--- Begin Records for this task ---
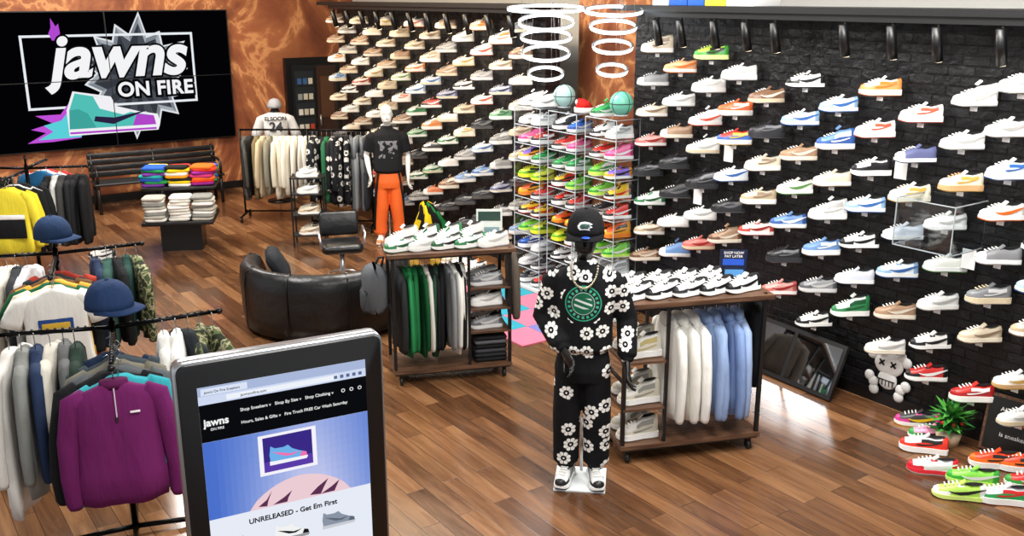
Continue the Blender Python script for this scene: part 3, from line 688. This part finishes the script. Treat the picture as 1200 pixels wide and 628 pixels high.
lf=[('e9e7e2',F,.9,.6),('8a8d8a',F,.85,.6),('2a3a5a',F,.7,.6),('d8d4c8',F,.8,.6),('6d6f70',F,.7,.6),('2c3e36',F,.7,.6)]
rt=[('3b4a30',CAMO,.6,.5),('3b4a30',CAMO,.6,.5),('20252a',F,.62,.5),('efeeea',F,.66,.5),('d8d8d4',F,.7,.55)]
fourway('clothing_rack_four_way',(1.13,5.55,0),-14,1.36,fr,rt,lf,None,'zip')
fr=[('f1f0ea',F,.66,0),('e4d9c0',F,.68,0),('1c5a3a',F,.66,0),('c99a3a',F,.66,0),('6a4a2c',F,.66,0),('20252a',F,.68,.5),('a83a2c',F,.66,0)]
fourway('clothing_rack_four_way.001',(1.2,7.5,0),-14,1.36,fr,[('3b4a30',CAMO,.6,.5),('1b3a34',F,.6,.5),('17181a',F,.6,.5),('2c4a44',F,.6,.5),('22304a',F,.64,.5)],[('f2f2f0',F,.8,.6),('8a8d90',F,.8,.6),('f2f2f0',F,.8,.6),('e9e4d4',F,.8,.6),('33363a',F,.75,.6),('d8d8d8',F,.7,.6)],None,'tee')
fr=[('e4d23a',F,.66,.5),('d9c832',F,.66,.5),('17181a',F,.7,.6),('e4e4e0',F,.7,.6),('17181a',F,.7,.5)]
fourway('clothing_rack_four_way.002',(1.62,11.2,0),-30,1.42,fr,[('17181a',F,.72,.6),('1b1c1f',F,.72,.6),('202124',F,.72,.6),('3a3a3a',F,.7,.6),('c8c8c4',F,.7,.6),('17181a',F,.72,.6)],[('7a3a86',F,.7,.6),('5a2a70',F,.7,.6),('e4d23a',F,.7,.6),('17181a',F,.7,.6)],
  [('c83a3a',F,.7,.5),('efefef',F,.7,.5),('2a6a9a',F,.7,.5)],'block')
for i,(x,y_,z,c) in enumerate(((1.13,5.55,1.462,'22375c'),(1.2,7.5,1.462,'1f3352'))):
    mb=MB();cap(mb,Rz(35),c,c,.125);mb.obj('baseball_cap' if i==0 else 'baseball_cap.001',loc=(x,y_,z-.02))
mb=MB()
for k in range(2): sneaker(mb,T(0,k*.12,0)@Rz(160),PAL['b'],.29)
mb.obj('sneaker_pair',loc=(2.5,12.3,0))

# ---------------------------------------------------------------- folded clothes table
mb=MB()
box(mb,(0,0,.18),(.5,.4,.36),'0e0e0f',GLO);rbox(mb,(0,-.05,.40),(.86,.75,.05),'141415',GLO,None,.01)
for x in(-.3,.3): box(mb,(x,.12,.60),(.03,.03,.40),'111111',GLO)
rbox(mb,(0,.14,.79),(.9,.55,.04),'151516',GLO,None,.01)
lowc=['f0efe8','dcdad0','b8b5a8','f4f3ee','8d8f8a','e8e4d8']
for s,x in enumerate((-.28,.02,.31)):
    for k in range(8): rbox(mb,(0,0,0),(.26,.28,.042),lowc[(k*2+s)%6],FAB,T(x+rnd.uniform(-.02,.02),-.27+rnd.uniform(-.02,.02),.445+.038*k)@Rz(rnd.uniform(-10,10)),.05)
upc=['7a3aa0','e83a2a','f0a020','2a9a50','e86a20','f4f4f0','2a5ab8','d03a7a','f0d020','30b0b0','9a2a90','202020']
for s,x in enumerate((-.3,0,.3)):
    for r_ in (0,1):
        for k in range(7-r_): rbox(mb,(0,0,0),(.29,.25,.042),upc[(k*3+s*5+r_*5)%12],FAB,T(x+rnd.uniform(-.03,.03),.02+.24*r_,.83+.035*k)@Rz(rnd.uniform(-16,16))@Rx(rnd.uniform(-4,4)),.05)
mb.obj('folded_clothes_table',loc=(3.52,12.35,0),rot=-25)

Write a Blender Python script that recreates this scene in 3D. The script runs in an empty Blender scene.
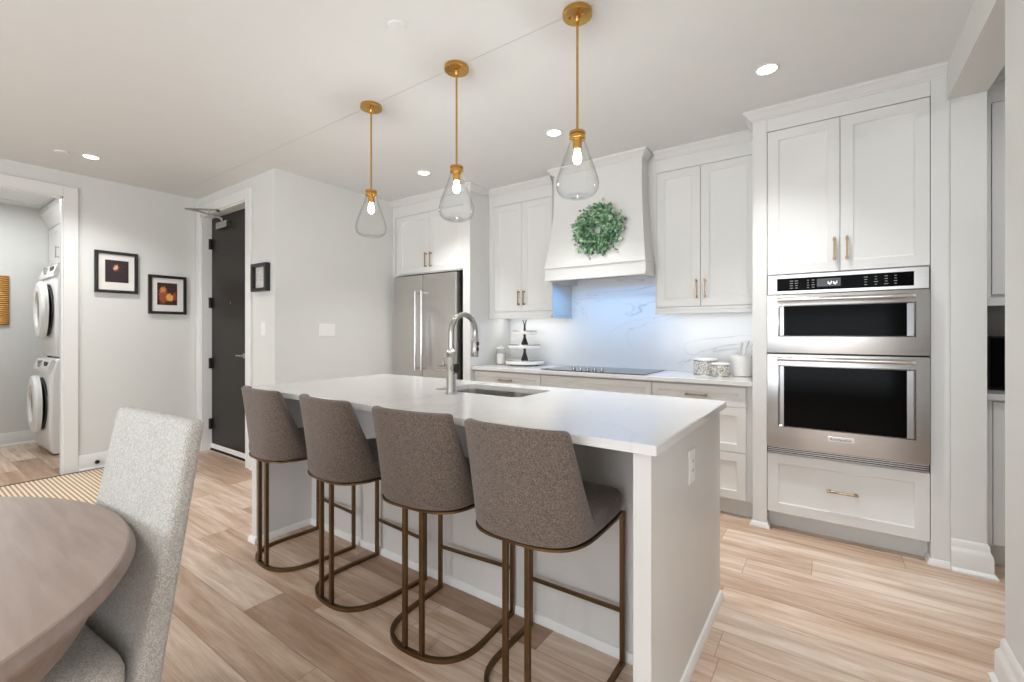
import bpy, bmesh, math, random
from mathutils import Vector, Matrix

random.seed(7)
SC = bpy.context.scene
COL = SC.collection
PI = math.pi

# ------------------------------------------------------------------ camera
CAM_H = 1.24
cam_d = bpy.data.cameras.new('camera')
cam_d.sensor_width = 36.0
cam_d.lens = 452.9 / 1024 * 36.0
cam_d.shift_y = -(341 - 332.76) / 1024
cam_d.clip_start = 0.02
cam = bpy.data.objects.new('camera', cam_d)
COL.objects.link(cam)
cam.location = (0, 0, CAM_H)
cam.rotation_euler = (PI / 2, 0, math.radians(35.27))
SC.camera = cam

# ------------------------------------------------------------------ world, exposure
SC.view_settings.view_transform = 'Standard'
SC.view_settings.look = 'None'
SC.view_settings.gamma = 1.0
SC.view_settings.exposure = 0.50
SC.view_settings.use_curve_mapping = False
W = bpy.data.worlds.new('world'); SC.world = W
W.use_nodes = True
wn = W.node_tree.nodes; wl = W.node_tree.links
bg = wn['Background']
sky = wn.new('ShaderNodeTexSky')
sky.sky_type = 'HOSEK_WILKIE'
sky.turbidity = 4.0
sky.sun_direction = (0.3, 0.5, 0.8)
wl.new(sky.outputs[0], bg.inputs[0])
bg.inputs[1].default_value = 0.6


def area(name, loc, rot, sx, sy, power, color=(1, 1, 1), shape='RECTANGLE', spread=180):
    d = bpy.data.lights.new(name, 'AREA')
    d.shape = shape; d.size = sx; d.size_y = sy
    d.energy = power; d.color = color
    d.spread = math.radians(spread)
    o = bpy.data.objects.new(name, d); COL.objects.link(o)
    o.location = loc; o.rotation_euler = rot
    return o


# daylight through the living-room window behind the camera (wall at Y=-3.5)
area('window_daylight', (-1.3, -3.40, 1.30), (PI / 2, 0, 0), 4.2, 2.2, 62, (0.92, 0.97, 1.03))
# unseen fill lamp at the same window, tilted up, added to brighten the ceiling
area('ceiling_fill_lamp', (-1.3, -3.38, 1.0), (PI / 2 + 0.75, 0, 0), 4.2, 1.6, 47, (0.86, 0.97, 1.08))
# daylight of the side window in the living room
area('side_window_daylight', (3.10, -1.4, 1.35), (PI / 2, 0, PI / 2), 2.6, 1.9, 40, (0.93, 0.97, 1.02))
DOWN = [(-0.286, 2.770), (-1.604, 2.781), (-2.945, 2.815), (-4.858, 1.016)]
DOWN_UNSEEN = [(-0.7, -1.2), (-2.6, -1.2), (-4.4, -1.2), (-2.6, -2.6), (1.4, -1.2), (-0.7, -2.6)]  # lamps without fixtures, added out of view to light the room
CEIL = 2.655
for i, (x, y) in enumerate(DOWN + DOWN_UNSEEN):
    sd = bpy.data.lights.new('downlight_lamp', 'SPOT')
    sd.energy = 80 if i < 3 else 75; sd.color = (0.97, 0.97, 0.97); sd.spot_size = math.radians(98 if i < 3 else 130); sd.spot_blend = 1.0; sd.shadow_soft_size = 0.045
    so = bpy.data.objects.new('downlight_lamp', sd); COL.objects.link(so); so.location = (x, y, CEIL - 0.012)
area('pantry_lamp', (1.4, 2.4, CEIL - 0.015), (0, 0, 0), 0.12, 0.12, 10, (0.95, 0.97, 1.0), 'DISK')
area('laundry_lamp', (-6.5, 0.45, CEIL - 0.02), (0, 0, 0), 0.5, 0.5, 15, (0.94, 0.97, 1.0))


# ------------------------------------------------------------------ material helpers
def lin(c):
    c = c / 255.0
    return c / 12.92 if c <= 0.04045 else ((c + 0.055) / 1.055) ** 2.4


def rgb(r, g, b):
    return (lin(r), lin(g), lin(b), 1.0)


class NT:
    def __init__(self, name):
        self.m = bpy.data.materials.new(name)
        self.m.use_nodes = True
        self.t = self.m.node_tree
        self.n = self.t.nodes
        self.p = self.n['Principled BSDF']
        self.out = self.n['Material Output']

    def add(self, typ, **kw):
        nd = self.n.new(typ)
        for k, v in kw.items():
            if k.startswith('i_'):
                nd.inputs[k[2:].replace('_', ' ')].default_value = v
            else:
                setattr(nd, k, v)
        return nd

    def link(self, a, b):
        self.t.links.new(a, b)

    def math(self, op, a, b=None):
        nd = self.add('ShaderNodeMath', operation=op)
        for i, v in enumerate((a, b)):
            if v is None:
                continue
            if hasattr(v, 'is_linked') or hasattr(v, 'links'):
                self.link(v, nd.inputs[i])
            else:
                nd.inputs[i].default_value = v
        return nd.outputs[0]

    def ramp(self, fac, stops, interp='LINEAR'):
        nd = self.add('ShaderNodeValToRGB')
        cr = nd.color_ramp
        cr.interpolation = interp
        while len(cr.elements) > 1:
            cr.elements.remove(cr.elements[-1])
        cr.elements[0].position = stops[0][0]; cr.elements[0].color = stops[0][1]
        for p, c in stops[1:]:
            e = cr.elements.new(p); e.color = c
        self.link(fac, nd.inputs[0])
        return nd.outputs[0]

    def mix(self, fac, a, b, blend='MIX'):
        nd = self.add('ShaderNodeMix', data_type='RGBA', blend_type=blend)
        for i, v in ((0, fac), (6, a), (7, b)):
            if hasattr(v, 'links'):
                self.link(v, nd.inputs[i])
            else:
                nd.inputs[i].default_value = v
        return nd.outputs[2]

    def coords(self, scale=(1, 1, 1), kind='Object'):
        tc = self.add('ShaderNodeTexCoord')
        mp = self.add('ShaderNodeMapping')
        mp.inputs['Scale'].default_value = scale
        self.link(tc.outputs[kind], mp.inputs[0])
        return mp.outputs[0]

    def bump(self, height, strength=0.2, dist=0.01):
        b = self.add('ShaderNodeBump')
        b.inputs['Strength'].default_value = strength
        b.inputs['Distance'].default_value = dist
        self.link(height, b.inputs['Height'])
        self.link(b.outputs[0], self.p.inputs['Normal'])


def plain(name, c, rough=0.5, metal=0.0, var=0.03, scale=6.0, spec=0.5, bump=0.0, bscale=200.0):
    t = NT(name)
    co = t.coords()
    nz = t.add('ShaderNodeTexNoise'); nz.inputs['Scale'].default_value = scale
    nz.inputs['Detail'].default_value = 3
    t.link(co, nz.inputs['Vector'])
    c = rgb(*c)
    a = tuple(max(0, v * (1 - var)) for v in c[:3]) + (1,)
    b = tuple(min(1, v * (1 + var)) for v in c[:3]) + (1,)
    t.link(t.ramp(nz.outputs[0], [(0.3, a), (0.7, b)]), t.p.inputs['Base Color'])
    t.p.inputs['Roughness'].default_value = rough
    t.p.inputs['Metallic'].default_value = metal
    t.p.inputs['Specular IOR Level'].default_value = spec
    if bump:
        n2 = t.add('ShaderNodeTexNoise'); n2.inputs['Scale'].default_value = bscale
        t.link(co, n2.inputs['Vector'])
        t.bump(n2.outputs[0], bump, 0.002)
    return t.m


M = {}
M['wall'] = plain('wall_paint', (217, 217, 213), 0.75, var=0.008, bump=0.05)
M['ceiling'] = plain('ceiling_paint', (222, 223, 221), 0.85, var=0.008)
M['trim'] = plain('white_trim_paint', (226, 225, 222), 0.4, var=0.006)
M['cabinet'] = plain('cabinet_lacquer', (219, 218, 215), 0.40, var=0.006)
M['island'] = plain('island_paint', (212, 209, 205), 0.36, var=0.01)
M['gap'] = plain('dark_recess', (38, 36, 34), 0.8)
M['black'] = plain('matte_black', (24, 22, 21), 0.45)
M['frame_black'] = plain('black_frame_wood', (30, 27, 25), 0.35, var=0.1)
M['door'] = plain('espresso_door', (33, 28, 25), 0.33, var=0.06, spec=0.25)
M['gold'] = plain('brushed_gold', (208, 162, 88), 0.25, 1.0, var=0.08, scale=30)
M['pull'] = plain('champagne_pull', (164, 142, 114), 0.3, 1.0, var=0.05, scale=30)
M['bronze'] = plain('aged_brass_stool', (112, 90, 64), 0.40, 1.0, var=0.12, scale=12)
M['nickel'] = plain('brushed_nickel', (178, 175, 170), 0.26, 1.0, var=0.05, scale=20)
M['chrome'] = plain('polished_steel', (215, 213, 210), 0.12, 1.0, var=0.02)
M['white_enamel'] = plain('white_enamel', (235, 234, 231), 0.25, var=0.01)
M['plastic'] = plain('white_plastic', (236, 234, 230), 0.35, var=0.01)
M['dark_glass'] = plain('dark_oven_glass', (7, 7, 7), 0.08, var=0.2, spec=0.04)
M['cook_glass'] = plain('black_ceramic_glass', (16, 17, 19), 0.05, var=0.1, spec=1.0)
M['mat_white'] = plain('mat_board', (226, 223, 217), 0.8)
M['ceramic'] = plain('cream_ceramic', (238, 235, 229), 0.3, var=0.02)
M['bezel'] = plain('grey_oven_bezel', (150, 148, 146), 0.22, 1.0, var=0.04)
M['rubber'] = plain('black_rubber', (20, 20, 20), 0.7)
M['stem_dark'] = plain('dark_iron', (34, 32, 30), 0.5, var=0.1)
M['mark'] = plain('panel_mark', (150, 150, 148), 0.5)
M['badge'] = plain('badge_plate', (205, 200, 196), 0.3, 0.6)
M['ink'] = plain('badge_ink', (40, 40, 40), 0.5)


def steel():
    t = NT('stainless_steel')
    co = t.coords((1.0, 1.0, 60.0))
    nz = t.add('ShaderNodeTexNoise'); nz.inputs['Scale'].default_value = 3.0
    t.link(co, nz.inputs['Vector'])
    t.link(t.ramp(nz.outputs[0], [(0.3, rgb(205, 202, 199)), (0.7, rgb(211, 208, 205))]), t.p.inputs['Base Color'])
    t.p.inputs['Metallic'].default_value = 1.0
    t.link(t.ramp(nz.outputs[0], [(0.3, (0.28,) * 3 + (1,)), (0.7, (0.28,) * 3 + (1,))]), t.p.inputs['Roughness'])
    return t.m


M['steel'] = steel()


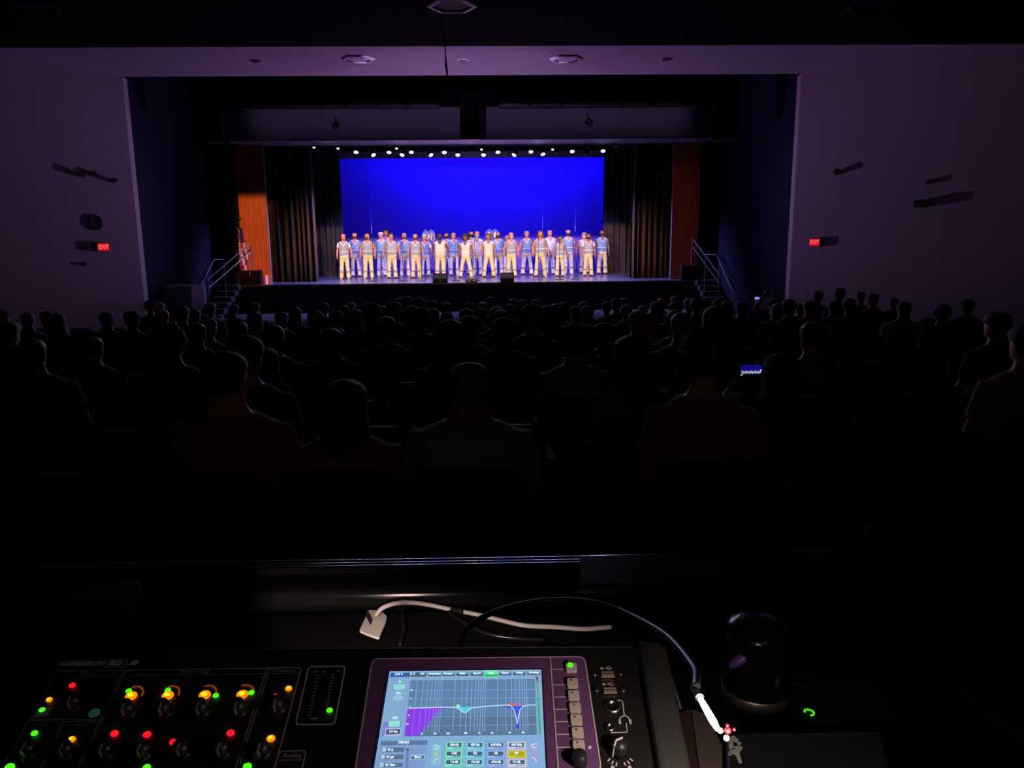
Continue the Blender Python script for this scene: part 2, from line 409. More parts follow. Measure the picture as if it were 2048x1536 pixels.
# ------------------------------------------------------------------ people: shared anatomy (1.75 m tall, facing -Y)
TORSO = [(0.78, .13, .10), (0.86, .165, .12), (0.93, .172, .125), (1.0, .165, .12), (1.08, .158, .115), (1.2, .170, .122), (1.30, .185, .128),
         (1.38, .190, .118), (1.43, .172, .100), (1.465, .122, .084), (1.49, .079, .070), (1.53, .064, .066), (1.56, .062, .066)]
HEAD = [(a, b, c*1.15, d*1.05) for a, b, c, d in [(1.515, 0.0, .030, .035), (1.53, -.022, .040, .052), (1.545, -.030, .050, .066), (1.57, -.022, .062, .083), (1.60, -.012, .068, .094),
        (1.635, -.006, .073, .100), (1.665, -.002, .076, .102), (1.69, .0, .077, .103), (1.712, .003, .071, .094), (1.729, .004, .058, .078),
        (1.741, .004, .041, .056), (1.748, .004, .024, .032), (1.75, .004, .010, .013)]]
def tor(z, fat=0.0):
    rx, ry = interp(TORSO, z); k = max(0, 1-abs(z-1.06)/0.26)
    return rx + fat*0.035*(0.5+k), ry + fat*0.05*k, -fat*0.035*k
def hd(z): return interp(HEAD, z)
def ringz(z, rx, ry, cy, n, xf=None, p=2.3):
    out = []
    for j in range(n):
        a = 2*PI*j/n; c, s_ = math.cos(a), math.sin(a)
        q = V(rx*math.copysign(abs(c)**(2/p), c), cy+ry*math.copysign(abs(s_)**(2/p), s_), z); out.append(xf @ q if xf else q)
    return out
def head_xf(turn=0.0, nod=0.0, dz=0.0):
    piv = V(0, 0.01, 1.53)
    return Matrix.Translation((0, 0, dz)) @ Matrix.Translation(piv) @ Matrix.Rotation(turn, 4, 'Z') @ Matrix.Rotation(nod, 4, 'X') @ Matrix.Translation(-piv)
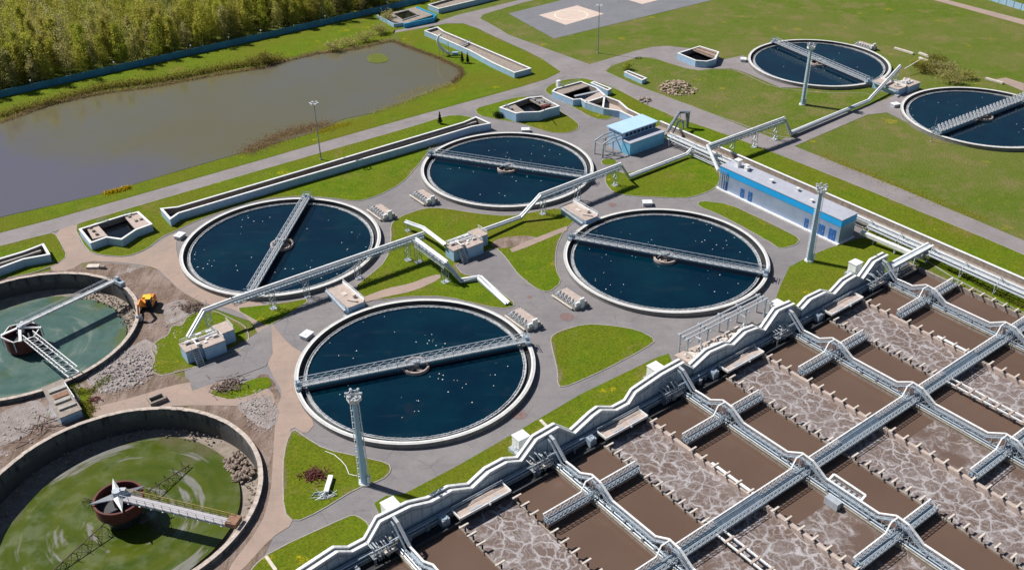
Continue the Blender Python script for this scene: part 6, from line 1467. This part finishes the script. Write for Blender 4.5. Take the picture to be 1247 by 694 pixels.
--- End Records for this task ---
## Work to do
Your job is to reproduce the lines from the one with "Write a Blender" through the one with "PI = math.pi", both kept, exactly as they are. Leave out the pictures.

## Result for this exercise
Write a Blender Python script that recreates this scene in 3D. The script runs in an empty Blender scene.
import bpy, bmesh, math, random
from mathutils import Vector, Matrix

random.seed(7)
SC = bpy.context.scene
COL = SC.collection
PI = math.pi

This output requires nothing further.